Lewis Hamilton heads Fernando Alonso in Italian GP practice
- Published
Mercedes driver Lewis Hamilton headed Ferrari's Fernando Alonso in a tight first practice session at the Italian Grand Prix.
Hamilton was just 0.035 seconds quicker than Alonso, with the second Mercedes of Nico Rosberg third fastest ahead of Red Bull's Sebastian Vettel.
Just 0.188secs covered the top four as Lotus driver Kimi Raikkonen was fifth.
McLaren drivers Sergio Perez and Jenson Button were next, ahead of Red Bull's Mark Webber.
Force India's Paul Di Resta was 15th fastest, while Englishman James Calado took 17th in his first outing as the team's third driver.
Calado was 0.447secs behind his Scottish team-mate and will hand his car back to race driver Adrian Sutil for the second session, which starts at 1300 BST.
On the high-speed Monza circuit, which has relatively few corners, the field was closely packed - less than half a second separated Hamilton from seventh-placed Button. And the top 14 were covered by less than a second.
Heading into the weekend, the expectation was that the main contenders would be Hamilton, Alonso and Vettel, and first practice seemed to back that up.
Alonso, second in the championship, is desperate to cut Vettel's 46-point lead this weekend and it could be a good opportunity for him - Red Bull team principal Christian Horner said the team did not expect this to be one of their stronger circuits and told BBC Sport "a podium would be a good result for us this weekend".
He pointed out that Vettel was more than 10km/h slower than Hamilton on the straight - but it is worth remembering that the German was also relatively slow on the straight in 2011 when he took a dominant victory.
BBC F1 technical analyst Gary Anderson said: "Mercedes are looking in pretty good shape. The big question is: can they look after their tyres? This is, after all, only the second race with the new tyre spec that was introduced as a solution for the multiple failures at Silverstone.
"They have a decent level of downforce and a decent-looking front wing.
"Ferrari are in pretty good shape, but I think there is more to come from them.
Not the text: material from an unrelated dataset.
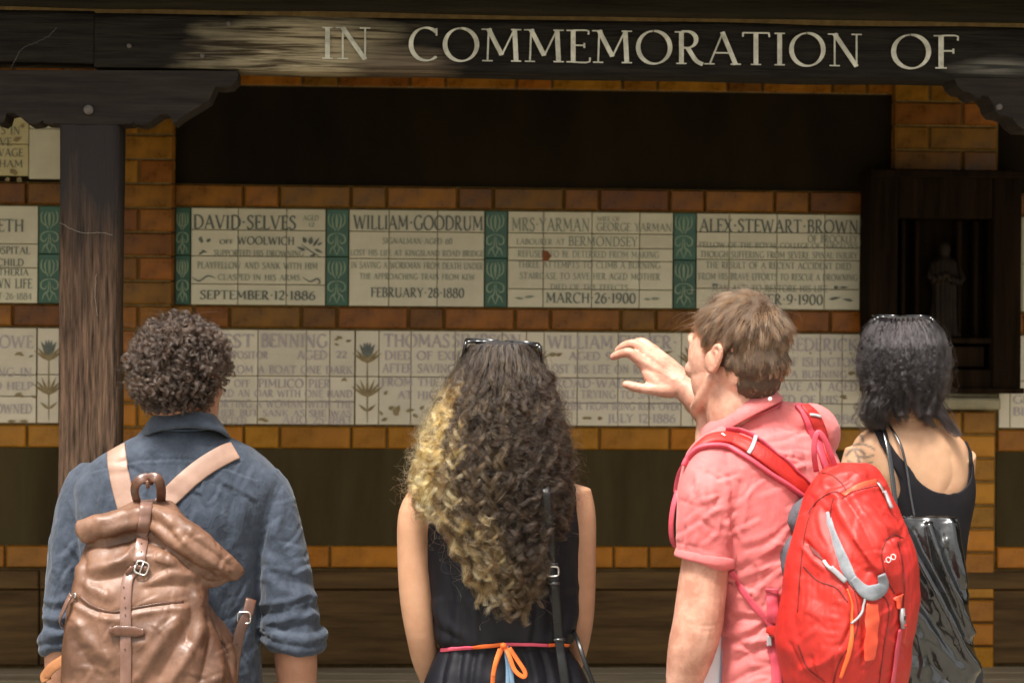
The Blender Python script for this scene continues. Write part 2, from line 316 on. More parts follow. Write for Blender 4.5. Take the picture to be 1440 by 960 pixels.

"They have been trying different front wing assemblies and I've been told they have a different rear wing to try in the second session. They're probably just waiting for a bit more rubber to go down on the track so it is in a more representative condition.
"It's business as usual for Red Bull. Visually, they have the smallest rear wing of all the top teams but the car generates so much underbody downforce that they can do that and still keep good braking stability."